EXERCISE DETAILS: Below are the records. Retype, exactly, the lines from the first through the line with "S.camera = cam", and leave out the pictures.

◇ ◇ ◇

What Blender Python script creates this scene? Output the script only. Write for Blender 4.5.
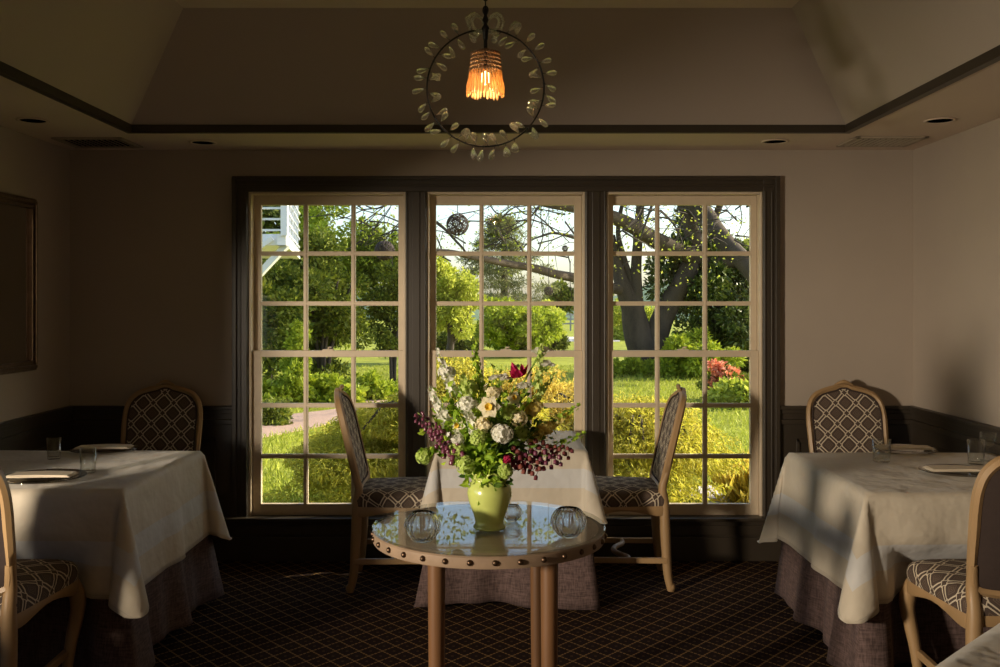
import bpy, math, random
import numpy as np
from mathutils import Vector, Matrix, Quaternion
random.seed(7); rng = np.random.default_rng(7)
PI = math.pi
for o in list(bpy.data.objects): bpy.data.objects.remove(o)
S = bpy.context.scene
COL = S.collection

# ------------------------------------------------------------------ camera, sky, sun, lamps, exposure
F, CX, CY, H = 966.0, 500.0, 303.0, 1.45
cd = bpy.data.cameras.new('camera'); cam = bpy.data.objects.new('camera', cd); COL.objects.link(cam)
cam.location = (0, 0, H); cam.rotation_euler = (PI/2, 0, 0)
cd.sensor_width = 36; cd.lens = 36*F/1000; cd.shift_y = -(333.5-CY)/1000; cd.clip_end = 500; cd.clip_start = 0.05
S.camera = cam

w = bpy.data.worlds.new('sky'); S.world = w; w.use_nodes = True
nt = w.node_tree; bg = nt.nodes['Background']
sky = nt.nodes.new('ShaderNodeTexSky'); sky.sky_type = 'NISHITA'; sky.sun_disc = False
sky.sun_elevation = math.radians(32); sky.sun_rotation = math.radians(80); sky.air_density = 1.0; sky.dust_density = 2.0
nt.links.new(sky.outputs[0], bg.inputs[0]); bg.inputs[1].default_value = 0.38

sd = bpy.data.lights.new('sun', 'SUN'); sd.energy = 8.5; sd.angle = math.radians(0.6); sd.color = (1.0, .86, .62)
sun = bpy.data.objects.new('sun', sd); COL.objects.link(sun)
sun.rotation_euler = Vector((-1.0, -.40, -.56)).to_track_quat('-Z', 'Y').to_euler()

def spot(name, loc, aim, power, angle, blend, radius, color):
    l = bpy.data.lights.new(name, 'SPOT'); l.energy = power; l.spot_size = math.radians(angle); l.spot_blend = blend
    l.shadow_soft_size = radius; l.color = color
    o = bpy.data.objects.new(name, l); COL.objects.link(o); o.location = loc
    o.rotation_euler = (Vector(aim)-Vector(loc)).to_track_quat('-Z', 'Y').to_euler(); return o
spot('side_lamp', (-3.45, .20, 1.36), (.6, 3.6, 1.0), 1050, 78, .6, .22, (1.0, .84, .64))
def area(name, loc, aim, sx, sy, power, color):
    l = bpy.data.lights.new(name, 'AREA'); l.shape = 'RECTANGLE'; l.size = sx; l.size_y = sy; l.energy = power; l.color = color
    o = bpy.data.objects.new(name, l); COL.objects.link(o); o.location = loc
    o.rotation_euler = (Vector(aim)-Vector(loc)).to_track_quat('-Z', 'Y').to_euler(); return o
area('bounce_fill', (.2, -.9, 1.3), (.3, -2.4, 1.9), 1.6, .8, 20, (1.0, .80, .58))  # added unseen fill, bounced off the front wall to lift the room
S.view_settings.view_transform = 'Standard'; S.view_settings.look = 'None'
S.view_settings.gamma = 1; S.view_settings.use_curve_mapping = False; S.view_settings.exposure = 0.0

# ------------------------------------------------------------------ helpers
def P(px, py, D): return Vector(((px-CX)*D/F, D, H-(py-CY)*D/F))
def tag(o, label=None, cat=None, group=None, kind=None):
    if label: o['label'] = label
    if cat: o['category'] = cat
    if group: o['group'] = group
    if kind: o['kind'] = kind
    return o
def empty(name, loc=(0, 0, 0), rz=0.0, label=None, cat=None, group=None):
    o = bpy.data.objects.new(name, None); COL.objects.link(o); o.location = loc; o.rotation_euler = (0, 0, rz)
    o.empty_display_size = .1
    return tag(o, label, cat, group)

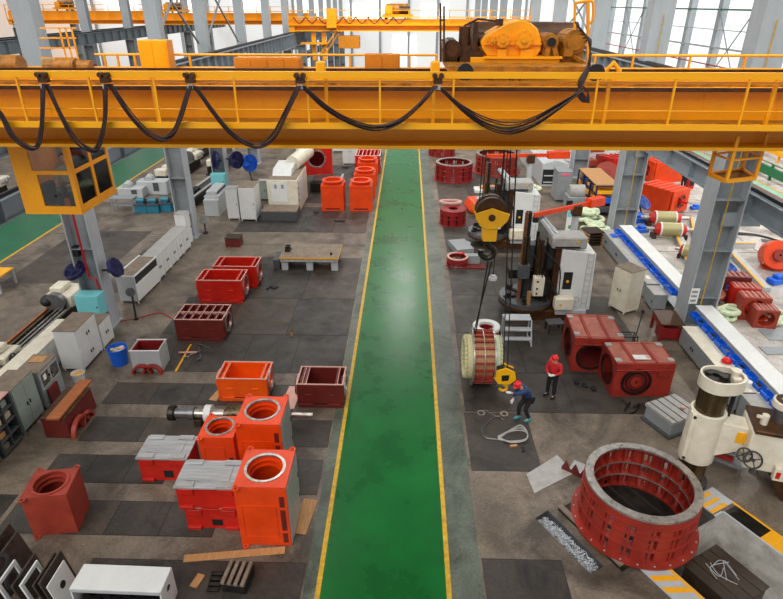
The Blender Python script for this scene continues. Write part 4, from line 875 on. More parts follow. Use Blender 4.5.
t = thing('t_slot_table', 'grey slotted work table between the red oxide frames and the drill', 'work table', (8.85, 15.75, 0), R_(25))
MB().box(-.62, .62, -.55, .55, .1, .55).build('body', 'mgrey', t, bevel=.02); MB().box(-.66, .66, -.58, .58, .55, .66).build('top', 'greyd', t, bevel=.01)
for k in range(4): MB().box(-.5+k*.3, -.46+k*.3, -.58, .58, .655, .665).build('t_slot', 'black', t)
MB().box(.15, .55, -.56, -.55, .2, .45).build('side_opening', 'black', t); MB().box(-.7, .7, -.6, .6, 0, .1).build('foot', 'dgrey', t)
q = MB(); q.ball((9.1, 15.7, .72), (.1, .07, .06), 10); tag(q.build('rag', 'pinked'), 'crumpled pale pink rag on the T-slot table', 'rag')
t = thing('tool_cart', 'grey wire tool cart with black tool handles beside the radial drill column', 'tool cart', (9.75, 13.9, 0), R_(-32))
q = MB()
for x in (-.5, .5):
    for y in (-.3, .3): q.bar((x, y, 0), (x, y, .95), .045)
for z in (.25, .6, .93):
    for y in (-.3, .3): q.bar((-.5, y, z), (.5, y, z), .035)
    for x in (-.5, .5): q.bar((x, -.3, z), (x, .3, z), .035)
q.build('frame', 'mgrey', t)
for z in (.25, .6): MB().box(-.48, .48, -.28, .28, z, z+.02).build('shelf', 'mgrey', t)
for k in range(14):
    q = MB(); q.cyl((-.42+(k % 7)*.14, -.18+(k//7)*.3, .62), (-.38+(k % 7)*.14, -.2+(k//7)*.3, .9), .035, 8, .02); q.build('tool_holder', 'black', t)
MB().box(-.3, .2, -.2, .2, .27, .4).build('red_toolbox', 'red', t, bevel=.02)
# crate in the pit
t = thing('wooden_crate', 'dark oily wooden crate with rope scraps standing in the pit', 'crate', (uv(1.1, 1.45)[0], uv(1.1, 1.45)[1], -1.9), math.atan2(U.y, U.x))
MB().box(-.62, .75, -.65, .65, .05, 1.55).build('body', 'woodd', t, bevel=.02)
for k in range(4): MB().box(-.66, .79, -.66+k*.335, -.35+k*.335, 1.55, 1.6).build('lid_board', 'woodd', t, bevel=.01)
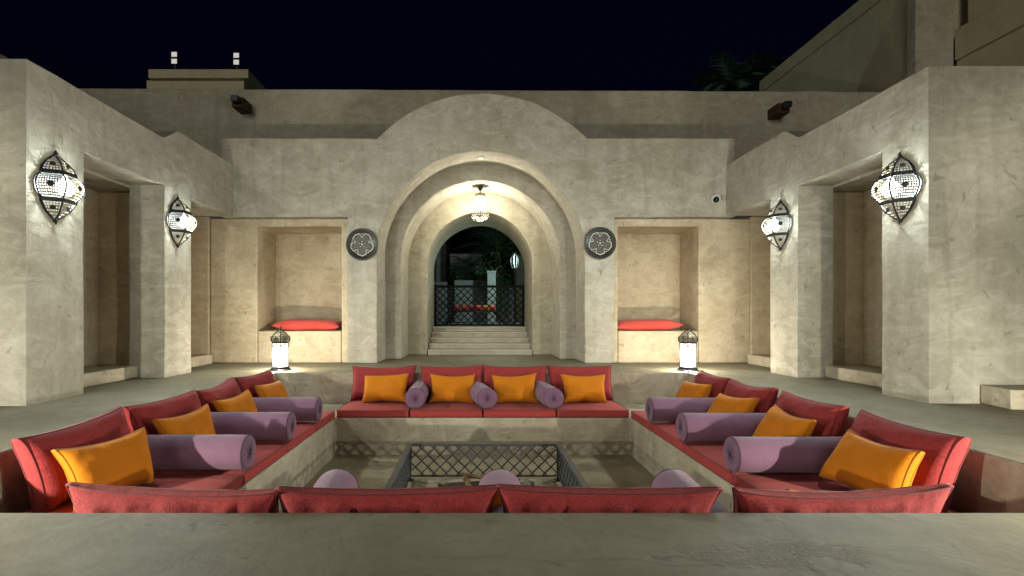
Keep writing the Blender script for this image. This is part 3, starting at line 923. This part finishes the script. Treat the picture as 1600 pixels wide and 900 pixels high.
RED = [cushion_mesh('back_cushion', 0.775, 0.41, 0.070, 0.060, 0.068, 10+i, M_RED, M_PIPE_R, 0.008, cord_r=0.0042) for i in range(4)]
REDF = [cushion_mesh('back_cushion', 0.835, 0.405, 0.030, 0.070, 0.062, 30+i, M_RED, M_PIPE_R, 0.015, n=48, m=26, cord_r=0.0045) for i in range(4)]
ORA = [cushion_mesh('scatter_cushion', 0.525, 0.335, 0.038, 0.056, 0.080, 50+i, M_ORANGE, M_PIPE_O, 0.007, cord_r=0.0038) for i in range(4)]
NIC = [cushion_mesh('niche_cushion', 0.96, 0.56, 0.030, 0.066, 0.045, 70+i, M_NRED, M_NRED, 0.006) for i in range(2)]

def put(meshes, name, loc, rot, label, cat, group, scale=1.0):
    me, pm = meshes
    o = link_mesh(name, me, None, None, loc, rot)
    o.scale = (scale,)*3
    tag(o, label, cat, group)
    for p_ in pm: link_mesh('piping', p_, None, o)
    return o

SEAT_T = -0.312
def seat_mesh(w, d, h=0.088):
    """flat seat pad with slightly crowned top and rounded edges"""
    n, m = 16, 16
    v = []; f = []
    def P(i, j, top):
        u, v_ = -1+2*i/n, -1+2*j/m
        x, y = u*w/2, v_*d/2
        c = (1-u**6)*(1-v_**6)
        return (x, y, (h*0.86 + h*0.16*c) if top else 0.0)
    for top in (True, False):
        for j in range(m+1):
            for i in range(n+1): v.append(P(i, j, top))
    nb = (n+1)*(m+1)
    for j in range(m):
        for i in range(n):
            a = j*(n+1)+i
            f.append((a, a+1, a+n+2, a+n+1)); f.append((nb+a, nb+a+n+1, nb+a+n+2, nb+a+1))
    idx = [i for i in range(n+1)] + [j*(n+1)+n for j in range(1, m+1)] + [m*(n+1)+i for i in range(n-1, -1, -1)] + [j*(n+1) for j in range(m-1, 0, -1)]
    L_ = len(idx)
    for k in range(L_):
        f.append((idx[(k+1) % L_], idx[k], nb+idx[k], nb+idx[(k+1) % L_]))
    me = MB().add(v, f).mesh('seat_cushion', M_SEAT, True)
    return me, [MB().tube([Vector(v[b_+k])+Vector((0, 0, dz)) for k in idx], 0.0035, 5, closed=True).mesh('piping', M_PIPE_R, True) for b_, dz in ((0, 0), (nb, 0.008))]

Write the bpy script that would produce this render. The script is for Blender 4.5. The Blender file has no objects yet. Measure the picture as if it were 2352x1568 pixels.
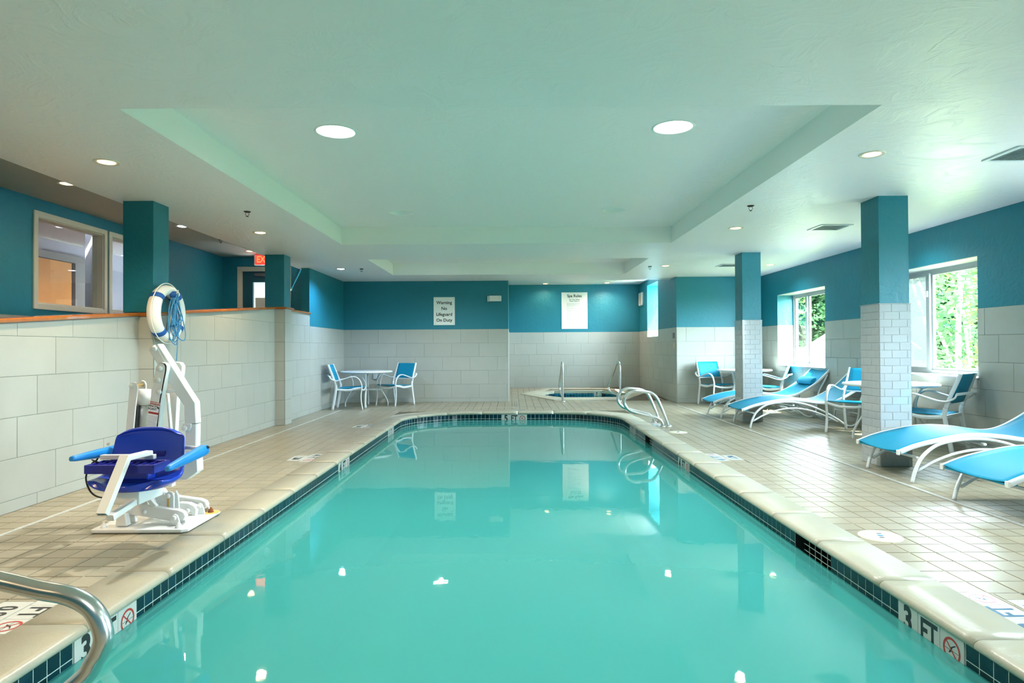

◇ ◇ ◇

TASK RESPONSE:
What Blender Python script creates this scene? Output the script only. Write for Blender 4.5.
import bpy, math, random
import numpy as np
from mathutils import Vector, Matrix, Quaternion
random.seed(7); rng = np.random.default_rng(7)
PI = math.pi
for o in list(bpy.data.objects): bpy.data.objects.remove(o)
S = bpy.context.scene
COL = S.collection

# ------------------------------------------------------------------ camera, sky, sun, lamps, exposure
F, CX, CY, H = 966.0, 500.0, 303.0, 1.45
cd = bpy.data.cameras.new('camera'); cam = bpy.data.objects.new('camera', cd); COL.objects.link(cam)
cam.location = (0, 0, H); cam.rotation_euler = (PI/2, 0, 0)
cd.sensor_width = 36; cd.lens = 36*F/1000; cd.shift_y = -(333.5-CY)/1000; cd.clip_end = 500; cd.clip_start = 0.05
S.camera = cam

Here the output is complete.